Shakman approached Cranston with a different opportunity. Cranston agreed to join the production of "Power of Sail" and play the role of Charles Nichols, a "free-speech absolutist" professor who argues, "The answer to hate speech is more speech."
The synopsis of "Power of Sail" from Geffen Playhouse:
Distinguished Harvard professor Charles Nichols (Emmy & Tony Award winner Bryan Cranston) finds himself in hot water after inviting an incendiary white nationalist to speak at his annual symposium. His colleagues are concerned, his students are in revolt, but Charles is undeterred in his plot to expose and academically thrash his invited guest. This profoundly relevant new play by Paul Grellong (The Boys, Manuscript) examines the insidiousness of hate disguised as free speech and the question of who ultimately pays the price.
The Los Angeles Times wrote, "For Cranston, 'Power of Sail' meets that criterion with its pointed critique of America’s devotion to the primacy of free speech."
The play cites philosopher Karl Popper's "paradox of tolerance" from his 1945 book "The Open Society and Its Enemies."
Unlimited tolerance must lead to the disappearance of tolerance. If we extend unlimited tolerance even to those who are intolerant, if we are not prepared to defend a tolerant society against the onslaught of the intolerant, then the tolerant will be destroyed, and tolerance with them. — In this formulation, I do not imply, for instance, that we should always suppress the utterance of intolerant philosophies; as long as we can counter them by rational argument and keep them in check by public opinion, suppression would certainly be unwise. But we should claim the right to suppress them if necessary even by force; for it may easily turn out that they are not prepared to meet us on the level of rational argument, but begin by denouncing all argument; they may forbid their followers to listen to rational argument, because it is deceptive, and teach them to answer arguments by the use of their fists or pistols. We should therefore claim, in the name of tolerance, the right not to tolerate the intolerant. We should claim that any movement preaching intolerance places itself outside the law, and we should consider incitement to intolerance and persecution as criminal, in the same way as we should consider incitement to murder, or to kidnapping, or to the revival of the slave trade, as criminal.

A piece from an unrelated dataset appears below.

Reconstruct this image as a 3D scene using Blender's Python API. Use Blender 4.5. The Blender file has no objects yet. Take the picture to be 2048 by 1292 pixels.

The Los Angeles Times noted that Cranston is "taken with the theory."
Cranston told the newspaper, "There need to be barriers, there need to be guard rails. If someone wants to say the Holocaust was a hoax, which is against history ... to give a person space to amplify that speech is not tolerance. It’s abusive."
At the end of the interview, Cranston said, "Somewhere in this more hardened world — this less civil world that we find ourselves in — someplace, somewhere, lives forgiveness."